## REQUIRED WORK
Make an exact copy of the records, with the images left out.
-- start --
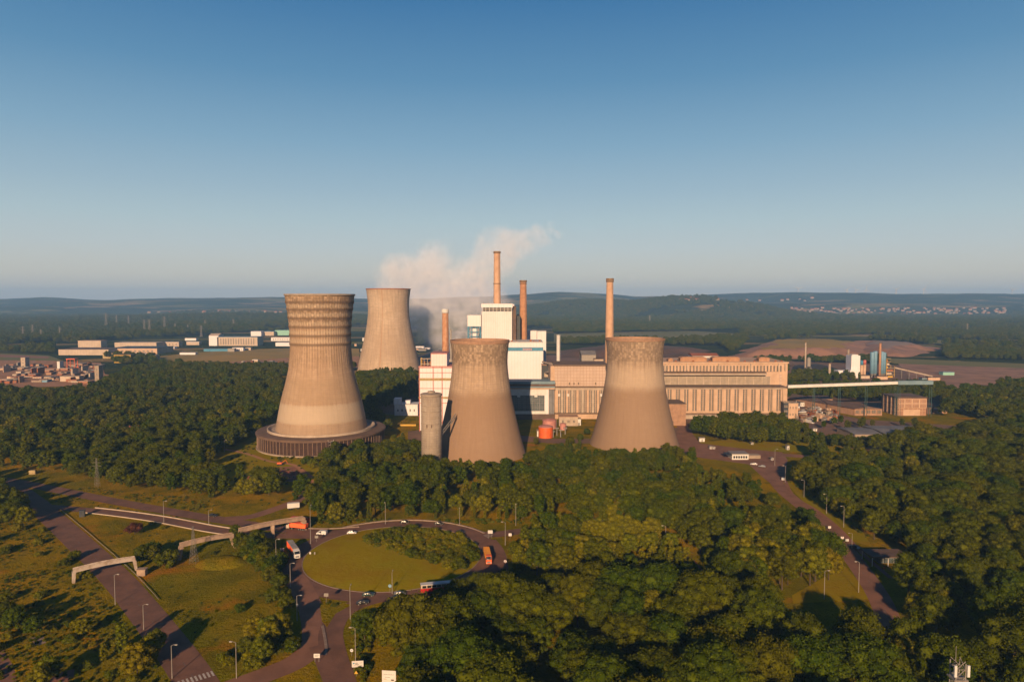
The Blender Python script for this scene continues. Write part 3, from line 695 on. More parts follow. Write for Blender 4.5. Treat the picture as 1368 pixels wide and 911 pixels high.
part('shell', shell([(34.2, 0), (31.4, 9), (28.6, 20), (26.0, 31), (24.2, 40), (22.5, 50), (21.5, 60), (21.2, 68), (21.6, 75), (22.2, 80.5)], 144, .8), m4, t4, True, local=True)
mb = MB(); mb.lathe(0, 0, [(22.2, 80.3), (22.7, 80.5), (22.8, 82.0), (21.9, 82.1), (21.3, 80.3)], 120, cap=False); part('rim', mb, M['brick_plain'], t4, local=True)
# slim silo
ms = tower_mat('silo_concrete', (.42,.34,.27), (.50,.42,.34), (.3,.24,.19), 50, 46, bands=[(0, 14, (.5,.42,.34), .5)])
s1 = thing('silo', 'slim round concrete silo at the left foot of the front cooling tower', 'silo', (-53.2, 447, 0))
mb = MB(); mb.lathe(0, 0, [(6.8, -1), (6.7, 48.6)], 48, cap=True); part('wall', mb, ms, s1, True, local=True)
mb = MB(); mb.lathe(0, 0, [(7.1, 48.3), (7.2, 49.4), (6.6, 49.7), (2.4, 50.2), (2.4, 51.2), (.2, 51.6)], 48); part('roof', mb, M['concrete'], s1, local=True)
mb = MB()
for z in range(6, 44, 4): mb.lathe(0, 0, [(6.7, z), (6.84, z+.1), (6.84, z+.35), (6.7, z+.45)], 48, cap=False)
part('hoop', mb, M['concrete'], s1, local=True)
mb = MB(); mb.bar((6.8, 2, 24), (14.5, 18, 33), .35); mb.bar((6.8, 2, 22), (14.5, 18, 31), .35)
for k in range(5): mb.bar((6.8+1.54*k, 2+3.2*k, 22+1.8*k), (6.8+1.54*(k+.5), 2+3.2*(k+.5), 24+1.8*k), .15)
part('pipe_bridge', mb, M['grey'], s1, local=True)
for a in (-1.9, -1.45):
    mb = MB(); mb.bar((math.cos(a)*6.9, math.sin(a)*6.9, 28), (math.cos(a)*6.9, math.sin(a)*6.9, 30), .5); part('vent', mb, M['hall_dark'], s1, local=True)

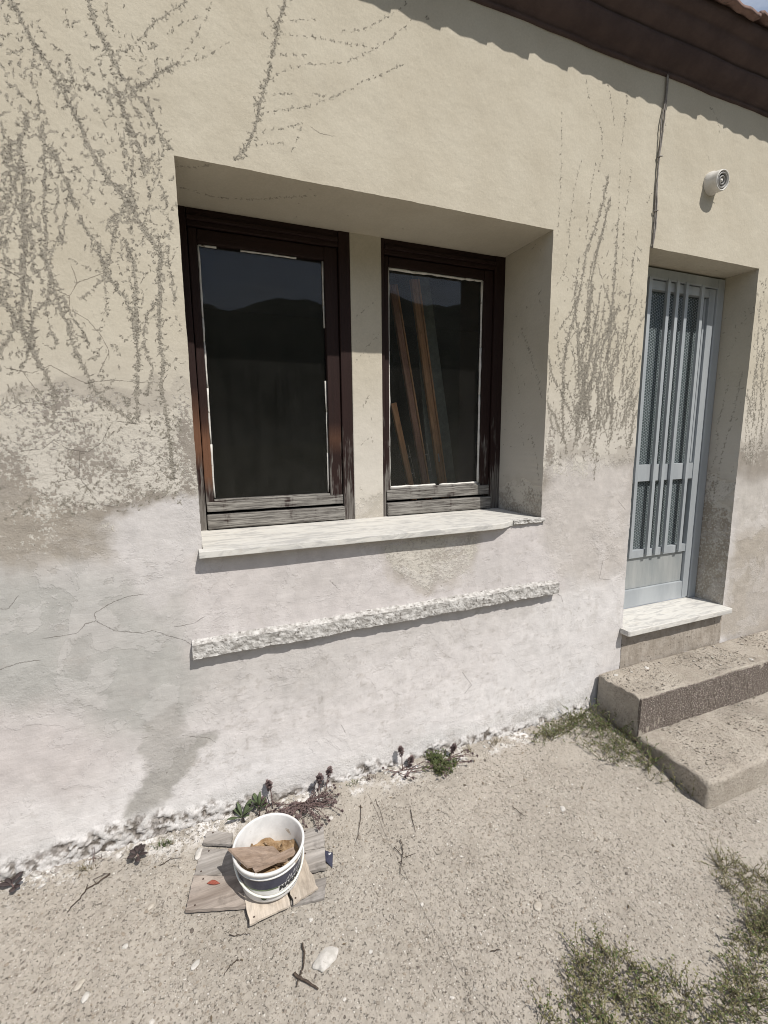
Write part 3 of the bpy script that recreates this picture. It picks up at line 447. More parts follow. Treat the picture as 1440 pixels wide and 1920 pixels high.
# paint film coverage
pt_top = sst(1.16, 1.62, Z+(n1-.5)*.35+(n2-.5)*.22)
pt_l = sst(1.36, 1.74, Z+(n1-.5)*.4+(n2-.5)*.25)
side = sst(-.05, .4, X); paint = pt_l*(1-side)+pt_top*side
lower = 1-paint
paint = np.where(Z > 1.0, paint, 0)
fl = pol('flake', .05, .05, 6, 41)*sst(.86, 1.2, Z)
dens = .60+.12*sst(1.38, 1.6, Z)+.42*(n2-.5)*2+.25*(n1-.5)*2+.10*sst(1.25, 1.5, Z)-.27*pol('bare', .05, .08, 6, 42)
P = np.clip(paint*1.35, 0, 1.35)*(1-fl)+fl*dens
f2 = pol('flake2', .03, .04, 8, 43); P = np.maximum(P, f2*(.72+.5*(n2-.5)))
fe = np.exp(-((X-1.58)/.05)**2)*sst(1.02, 1.1, Z)*sst(1.75, 1.4, Z); P = np.where(X > 1.5, np.minimum(P, 1.3-fe*.85), P)
fe2 = np.exp(-((X+.03)/.05)**2)*sst(1.1, 1.2, Z)*sst(1.85, 1.5, Z); P = np.minimum(P, 1.3-fe2*.85)
P = P-.15+np.where(P > 1, .3, 0); P = np.where(lower > .97, np.minimum(P, np.maximum(fl*dens, f2*(.62+.5*(n2-.5)))-.05), P)
P = np.where((fl < .02) & (f2 < .02) & (paint < .02), -.8, P)
P = np.clip(P*.5+.5 if False else P, -1, 1.6)
# crack signed distance
SD = np.full(X.shape, .02); BD = np.full(X.shape, .02)
def crack_field(xs, zs, SD, BD, cracks):
    for c in cracks:
        for (x0, z0), (x1, z1) in zip(c, c[1:]):
            pad = .02; a, b = np.searchsorted(xs, (min(x0, x1)-pad, max(x0, x1)+pad)); cc, d = np.searchsorted(zs, (min(z0, z1)-pad, max(z0, z1)+pad))
            if b <= a or d <= cc: continue
            gx = xs[None, a:b]; gzz = zs[cc:d, None]; ex, ez = x1-x0, z1-z0; l2 = ex*ex+ez*ez+1e-12
            t = np.clip(((gx-x0)*ex+(gzz-z0)*ez)/l2, 0, 1); q = np.sqrt((gx-x0-t*ex)**2+(gzz-z0-t*ez)**2)
            sg = np.sign((gx-x0)*ez-(gzz-z0)*ex); s = SD[cc:d, a:b]; bb = BD[cc:d, a:b]; k = q < bb
            s[k] = (sg*q)[k]; bb[k] = q[k]
crack_field(xs, zs, SD, BD, CRACKS)
CW = 1-sst(.0045, .0095, BD)
ROUGH = np.clip(.08+.5*fl+.55*f2+.75*sst(.16, .05, Z+(n2-.5)*.1)+.5*fe+.4*fe2+.35*sst(.55, .7, n1)*sst(1.3, 1.0, Z)+.5*pol('rfar2', .08, .08, 6, 44)+.45*pol('damp', .05, .05, 7, 45)+.35*pol('rlow', .08, .08, 5, 46)*sst(.5, .6, n2), 0, 1)
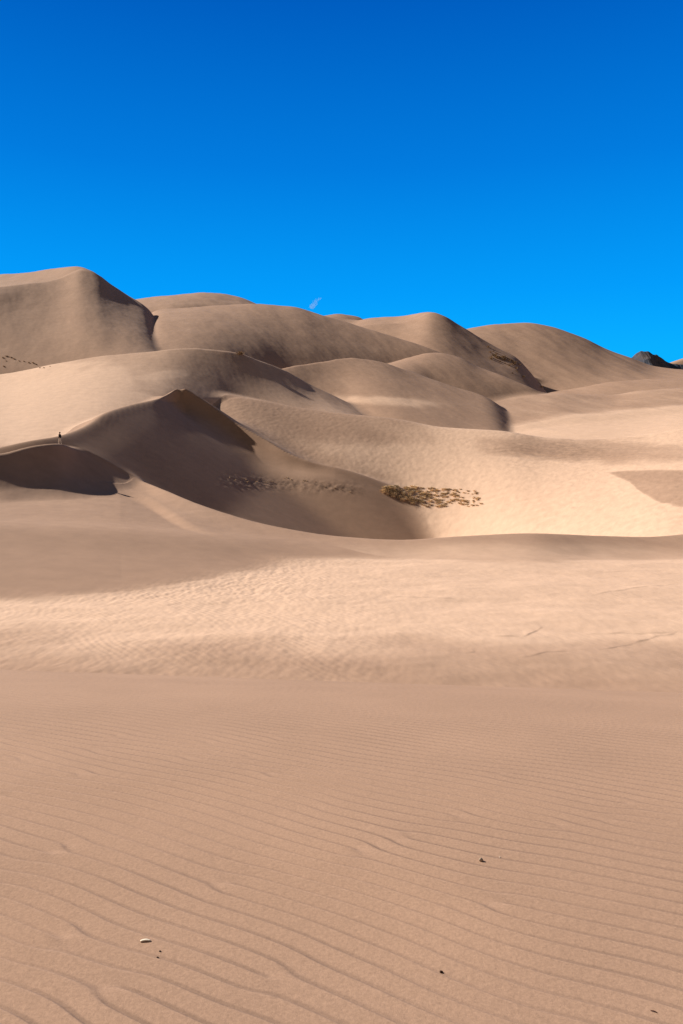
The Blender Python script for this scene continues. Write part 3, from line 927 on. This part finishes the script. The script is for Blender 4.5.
-- end --
## EXERCISE RESPONSE
The Blender Python script for this scene continues. Write part 3, from line 695 on. More parts follow. Write for Blender 4.5. Treat the picture as 1368 pixels wide and 911 pixels high.
part('shell', shell([(34.2, 0), (31.4, 9), (28.6, 20), (26.0, 31), (24.2, 40), (22.5, 50), (21.5, 60), (21.2, 68), (21.6, 75), (22.2, 80.5)], 144, .8), m4, t4, True, local=True)
mb = MB(); mb.lathe(0, 0, [(22.2, 80.3), (22.7, 80.5), (22.8, 82.0), (21.9, 82.1), (21.3, 80.3)], 120, cap=False); part('rim', mb, M['brick_plain'], t4, local=True)
# slim silo
ms = tower_mat('silo_concrete', (.42,.34,.27), (.50,.42,.34), (.3,.24,.19), 50, 46, bands=[(0, 14, (.5,.42,.34), .5)])
s1 = thing('silo', 'slim round concrete silo at the left foot of the front cooling tower', 'silo', (-53.2, 447, 0))
mb = MB(); mb.lathe(0, 0, [(6.8, -1), (6.7, 48.6)], 48, cap=True); part('wall', mb, ms, s1, True, local=True)
mb = MB(); mb.lathe(0, 0, [(7.1, 48.3), (7.2, 49.4), (6.6, 49.7), (2.4, 50.2), (2.4, 51.2), (.2, 51.6)], 48); part('roof', mb, M['concrete'], s1, local=True)
mb = MB()
for z in range(6, 44, 4): mb.lathe(0, 0, [(6.7, z), (6.84, z+.1), (6.84, z+.35), (6.7, z+.45)], 48, cap=False)
part('hoop', mb, M['concrete'], s1, local=True)
mb = MB(); mb.bar((6.8, 2, 24), (14.5, 18, 33), .35); mb.bar((6.8, 2, 22), (14.5, 18, 31), .35)
for k in range(5): mb.bar((6.8+1.54*k, 2+3.2*k, 22+1.8*k), (6.8+1.54*(k+.5), 2+3.2*(k+.5), 24+1.8*k), .15)
part('pipe_bridge', mb, M['grey'], s1, local=True)
for a in (-1.9, -1.45):
    mb = MB(); mb.bar((math.cos(a)*6.9, math.sin(a)*6.9, 28), (math.cos(a)*6.9, math.sin(a)*6.9, 30), .5); part('vent', mb, M['hall_dark'], s1, local=True)

Write part 3 of the bpy script that recreates this picture. It picks up at line 447. More parts follow. Treat the picture as 1440 pixels wide and 1920 pixels high.
# paint film coverage
pt_top = sst(1.16, 1.62, Z+(n1-.5)*.35+(n2-.5)*.22)
pt_l = sst(1.36, 1.74, Z+(n1-.5)*.4+(n2-.5)*.25)
side = sst(-.05, .4, X); paint = pt_l*(1-side)+pt_top*side
lower = 1-paint
paint = np.where(Z > 1.0, paint, 0)
fl = pol('flake', .05, .05, 6, 41)*sst(.86, 1.2, Z)
dens = .60+.12*sst(1.38, 1.6, Z)+.42*(n2-.5)*2+.25*(n1-.5)*2+.10*sst(1.25, 1.5, Z)-.27*pol('bare', .05, .08, 6, 42)
P = np.clip(paint*1.35, 0, 1.35)*(1-fl)+fl*dens
f2 = pol('flake2', .03, .04, 8, 43); P = np.maximum(P, f2*(.72+.5*(n2-.5)))
fe = np.exp(-((X-1.58)/.05)**2)*sst(1.02, 1.1, Z)*sst(1.75, 1.4, Z); P = np.where(X > 1.5, np.minimum(P, 1.3-fe*.85), P)
fe2 = np.exp(-((X+.03)/.05)**2)*sst(1.1, 1.2, Z)*sst(1.85, 1.5, Z); P = np.minimum(P, 1.3-fe2*.85)
P = P-.15+np.where(P > 1, .3, 0); P = np.where(lower > .97, np.minimum(P, np.maximum(fl*dens, f2*(.62+.5*(n2-.5)))-.05), P)
P = np.where((fl < .02) & (f2 < .02) & (paint < .02), -.8, P)
P = np.clip(P*.5+.5 if False else P, -1, 1.6)
# crack signed distance
SD = np.full(X.shape, .02); BD = np.full(X.shape, .02)
def crack_field(xs, zs, SD, BD, cracks):
    for c in cracks:
        for (x0, z0), (x1, z1) in zip(c, c[1:]):
            pad = .02; a, b = np.searchsorted(xs, (min(x0, x1)-pad, max(x0, x1)+pad)); cc, d = np.searchsorted(zs, (min(z0, z1)-pad, max(z0, z1)+pad))
            if b <= a or d <= cc: continue
            gx = xs[None, a:b]; gzz = zs[cc:d, None]; ex, ez = x1-x0, z1-z0; l2 = ex*ex+ez*ez+1e-12
            t = np.clip(((gx-x0)*ex+(gzz-z0)*ez)/l2, 0, 1); q = np.sqrt((gx-x0-t*ex)**2+(gzz-z0-t*ez)**2)
            sg = np.sign((gx-x0)*ez-(gzz-z0)*ex); s = SD[cc:d, a:b]; bb = BD[cc:d, a:b]; k = q < bb
            s[k] = (sg*q)[k]; bb[k] = q[k]
crack_field(xs, zs, SD, BD, CRACKS)
CW = 1-sst(.0045, .0095, BD)
ROUGH = np.clip(.08+.5*fl+.55*f2+.75*sst(.16, .05, Z+(n2-.5)*.1)+.5*fe+.4*fe2+.35*sst(.55, .7, n1)*sst(1.3, 1.0, Z)+.5*pol('rfar2', .08, .08, 6, 44)+.45*pol('damp', .05, .05, 7, 45)+.35*pol('rlow', .08, .08, 5, 46)*sst(.5, .6, n2), 0, 1)
The Blender Python script for this scene continues. Write part 3, from line 927 on. This part finishes the script. The script is for Blender 4.5.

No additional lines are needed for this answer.